■ DO THIS
Omit all images. Transcribe the rest of the material below exactly.

══ SUPPLIED INFORMATION ══

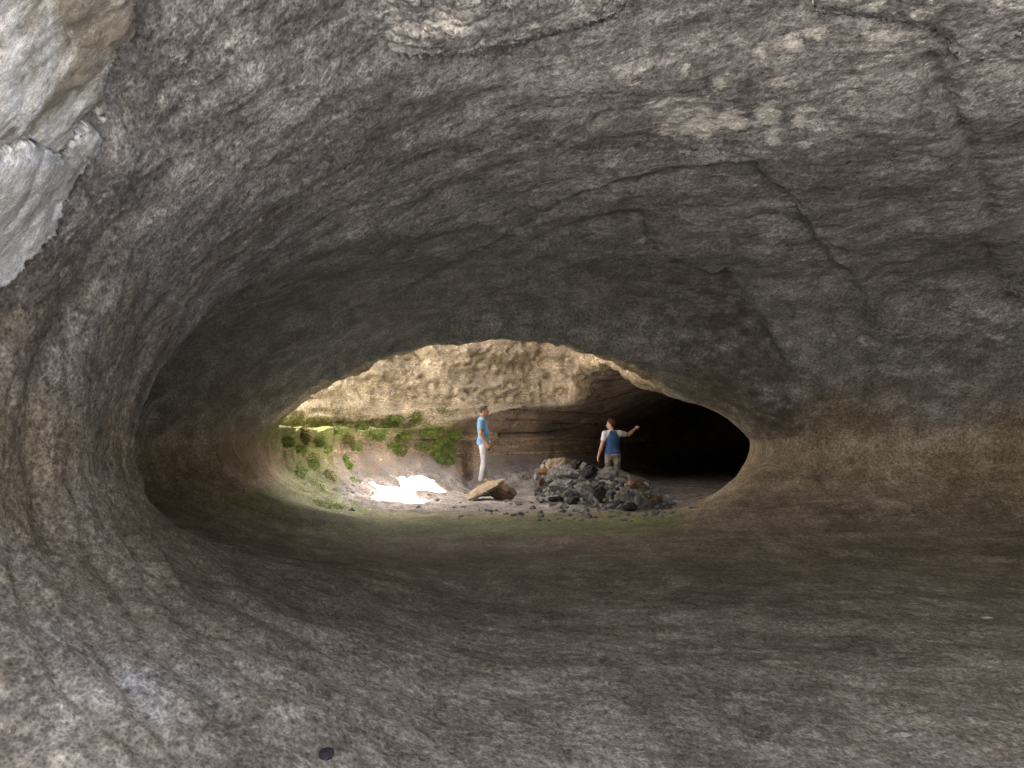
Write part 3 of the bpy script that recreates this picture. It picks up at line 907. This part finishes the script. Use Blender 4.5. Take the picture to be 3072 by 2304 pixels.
# ------------------------------------------------------------------ plants
def leaf_material(name, c1, c2):
    t = NT(name)
    oi = t.n("ShaderNodeObjectInfo")
    col = t.mix(t.ramp(t.noise(9, 3, 0.6), 0.35, 0.65), c1, c2)
    m = t.done(col, 0.6, None, 0.3)
    t.b.inputs["Subsurface Weight"].default_value = 0.0
    return m


M_GRASS = leaf_material("green_blades", (0.09, 0.14, 0.025), (0.26, 0.31, 0.08))
M_DRY = leaf_material("olive_blades", (0.14, 0.125, 0.035), (0.28, 0.26, 0.09))
M_BRIGHT = leaf_material("bright_moss_blades", (0.10, 0.22, 0.015), (0.24, 0.38, 0.04))


def clump(name, cx, cy, rx, ry, n, hgt, mat, label, cat, group, droop=0.5, dens=2):
    vs = []; fs = []; hits = []
    for i in range(int(n * 2.2)):
        a = random.uniform(0, 2 * math.pi); rr = math.sqrt(random.random())
        P, nn = hit(cx + rx * rr * math.cos(a), cy + ry * rr * math.sin(a))
        if P is not None: hits.append((P, nn))
    base = np.median(np.array([h[0] for h in hits]), axis=0)
    base = min(hits, key=lambda h: np.linalg.norm(h[0] - base))[0].copy()
    for P, nn in hits:
        if np.linalg.norm(P - base) > max(0.28, 0.8 * max(rx, ry) * base[1] / FPX): continue
        d = nn * random.uniform(0.5, 1.0) + np.array([random.uniform(-.6, .6), random.uniform(-.4, .4), random.uniform(0.2, 1.0)])
        d /= np.linalg.norm(d)
        L = hgt * random.uniform(0.3, 1.05)
        side = np.cross(d, np.array([random.uniform(-1, 1), random.uniform(-1, 1), 0.2])); side /= max(np.linalg.norm(side), 1e-6)
        wd = L * random.uniform(0.035, 0.07)
        k0 = len(vs)
        q = P - base - nn * 0.02
        segs = 4
        for s_ in range(segs + 1):
            f_ = s_ / segs
            pos = q + d * L * f_ + np.array([0, 0, -1]) * L * droop * f_ * f_ + nn * 0.1 * L * f_
            ww = wd * (1 - f_) ** 0.7 + 0.001
            vs.append(pos - side * ww); vs.append(pos + side * ww)
        for s_ in range(segs):
            b = k0 + 2 * s_
            fs.append((b, b + 1, b + 3, b + 2))
    ob = mesh_np(name, np.array(vs), np.array(fs), mat)
    ob.location = base
    tag(ob, label, cat, group)
    return ob
    return ob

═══

■ SOLUTION
Write part 3 of the bpy script that recreates this picture. It picks up at line 907. This part finishes the script. Use Blender 4.5. Take the picture to be 3072 by 2304 pixels.
# ------------------------------------------------------------------ plants
def leaf_material(name, c1, c2):
    t = NT(name)
    oi = t.n("ShaderNodeObjectInfo")
    col = t.mix(t.ramp(t.noise(9, 3, 0.6), 0.35, 0.65), c1, c2)
    m = t.done(col, 0.6, None, 0.3)
    t.b.inputs["Subsurface Weight"].default_value = 0.0
    return m


M_GRASS = leaf_material("green_blades", (0.09, 0.14, 0.025), (0.26, 0.31, 0.08))
M_DRY = leaf_material("olive_blades", (0.14, 0.125, 0.035), (0.28, 0.26, 0.09))
M_BRIGHT = leaf_material("bright_moss_blades", (0.10, 0.22, 0.015), (0.24, 0.38, 0.04))


def clump(name, cx, cy, rx, ry, n, hgt, mat, label, cat, group, droop=0.5, dens=2):
    vs = []; fs = []; hits = []
    for i in range(int(n * 2.2)):
        a = random.uniform(0, 2 * math.pi); rr = math.sqrt(random.random())
        P, nn = hit(cx + rx * rr * math.cos(a), cy + ry * rr * math.sin(a))
        if P is not None: hits.append((P, nn))
    base = np.median(np.array([h[0] for h in hits]), axis=0)
    base = min(hits, key=lambda h: np.linalg.norm(h[0] - base))[0].copy()
    for P, nn in hits:
        if np.linalg.norm(P - base) > max(0.28, 0.8 * max(rx, ry) * base[1] / FPX): continue
        d = nn * random.uniform(0.5, 1.0) + np.array([random.uniform(-.6, .6), random.uniform(-.4, .4), random.uniform(0.2, 1.0)])
        d /= np.linalg.norm(d)
        L = hgt * random.uniform(0.3, 1.05)
        side = np.cross(d, np.array([random.uniform(-1, 1), random.uniform(-1, 1), 0.2])); side /= max(np.linalg.norm(side), 1e-6)
        wd = L * random.uniform(0.035, 0.07)
        k0 = len(vs)
        q = P - base - nn * 0.02
        segs = 4
        for s_ in range(segs + 1):
            f_ = s_ / segs
            pos = q + d * L * f_ + np.array([0, 0, -1]) * L * droop * f_ * f_ + nn * 0.1 * L * f_
            ww = wd * (1 - f_) ** 0.7 + 0.001
            vs.append(pos - side * ww); vs.append(pos + side * ww)
        for s_ in range(segs):
            b = k0 + 2 * s_
            fs.append((b, b + 1, b + 3, b + 2))
    ob = mesh_np(name, np.array(vs), np.array(fs), mat)
    ob.location = base
    tag(ob, label, cat, group)
    return ob
    return ob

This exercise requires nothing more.